━━ Data segment ━━
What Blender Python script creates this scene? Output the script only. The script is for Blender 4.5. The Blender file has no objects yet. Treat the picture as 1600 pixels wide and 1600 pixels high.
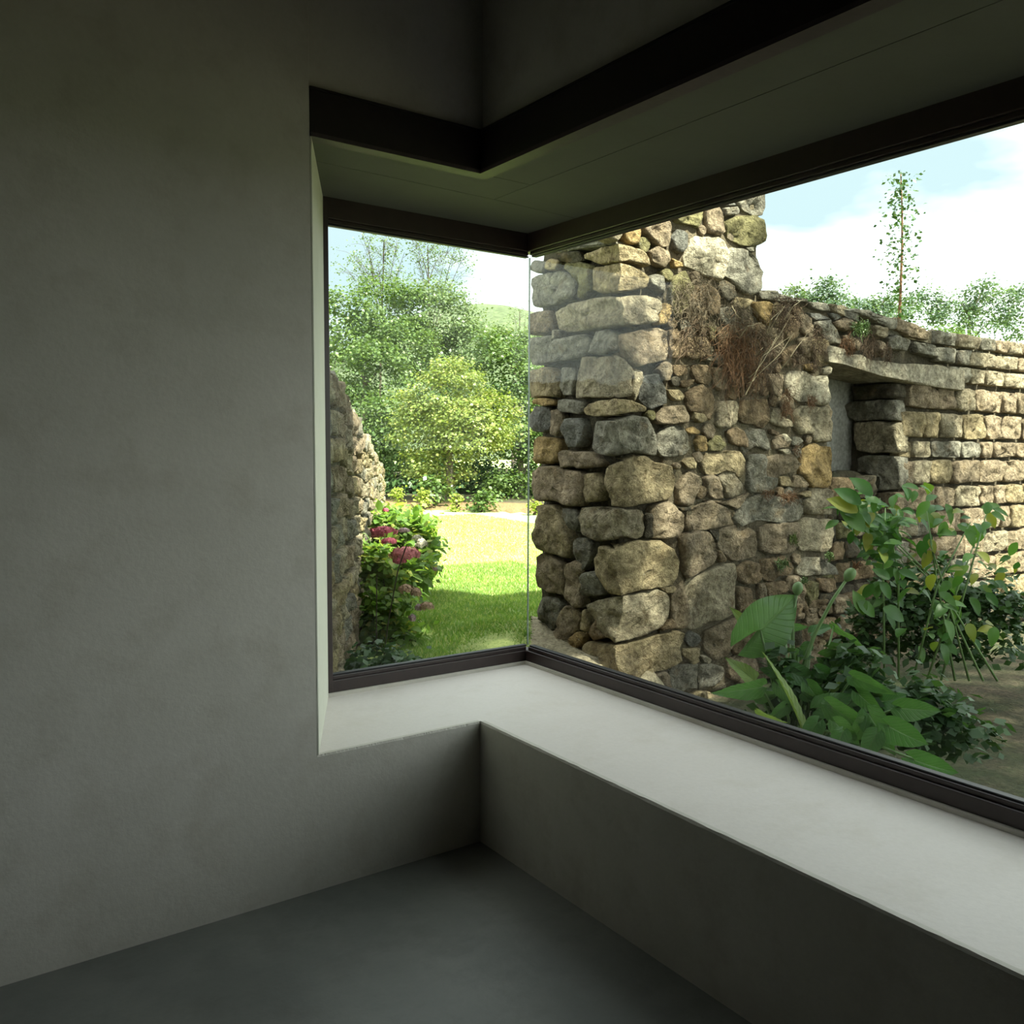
import bpy, bmesh, math, random
import numpy as np
from mathutils import Vector, Matrix, noise as mnoise

random.seed(7); rng = np.random.default_rng(7)
scene = bpy.context.scene
COL = scene.collection

# ---------------------------------------------------------------- camera
YAW, PITCH, ROLL = math.radians(52.3215), math.radians(-4.1937), math.radians(0.5283)
CAM = np.array([-1.744, -2.8502, 1.5]); FPX = 1409.64
F_ = np.array([math.cos(YAW)*math.cos(PITCH), math.sin(YAW)*math.cos(PITCH), math.sin(PITCH)])
_R = np.array([math.sin(YAW), -math.cos(YAW), 0.0]); _U = np.cross(_R, F_)
R_ = _R*math.cos(ROLL)+_U*math.sin(ROLL); U_ = -_R*math.sin(ROLL)+_U*math.cos(ROLL)
cd = bpy.data.cameras.new('camera'); cam = bpy.data.objects.new('camera', cd); COL.objects.link(cam)
cd.sensor_fit = 'HORIZONTAL'; cd.sensor_width = 36; cd.lens = FPX*36/1600
cd.shift_x = -0.065; cd.clip_start = 0.05; cd.clip_end = 600
cam.matrix_world = Matrix(((R_[0], U_[0], -F_[0], CAM[0]), (R_[1], U_[1], -F_[1], CAM[1]),
                           (R_[2], U_[2], -F_[2], CAM[2]), (0, 0, 0, 1)))
scene.camera = cam

def ray(u, v): return F_ + R_*(u-904)/FPX - U_*(v-800)/FPX
def onp(u, v, ax, val):                      # point of the picture on an axis plane
    D = ray(u, v); return CAM + D*((val-CAM[ax])/D[ax])
def at(u, v, dep): return CAM + ray(u, v)*dep  # point at a depth

# ---------------------------------------------------------------- colour management, sky, sun
scene.view_settings.view_transform = 'Standard'; scene.view_settings.look = 'None'
scene.view_settings.gamma = 1; scene.view_settings.use_curve_mapping = False
scene.view_settings.exposure = 0.2
scene.cycles.max_bounces = 10; scene.cycles.diffuse_bounces = 6; scene.cycles.transparent_max_bounces = 16
scene.cycles.transmission_bounces = 6; scene.cycles.glossy_bounces = 3
scene.cycles.sample_clamp_indirect = 6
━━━
Required work -> Repeat the lines exactly as they stand, from the opening line of the data through the line with "COL = scene.collection". Pictures stay out of the copy.

Response for this exercise ->
What Blender Python script creates this scene? Output the script only. The script is for Blender 4.5. The Blender file has no objects yet. Treat the picture as 1600 pixels wide and 1600 pixels high.
import bpy, bmesh, math, random
import numpy as np
from mathutils import Vector, Matrix, noise as mnoise

random.seed(7); rng = np.random.default_rng(7)
scene = bpy.context.scene
COL = scene.collection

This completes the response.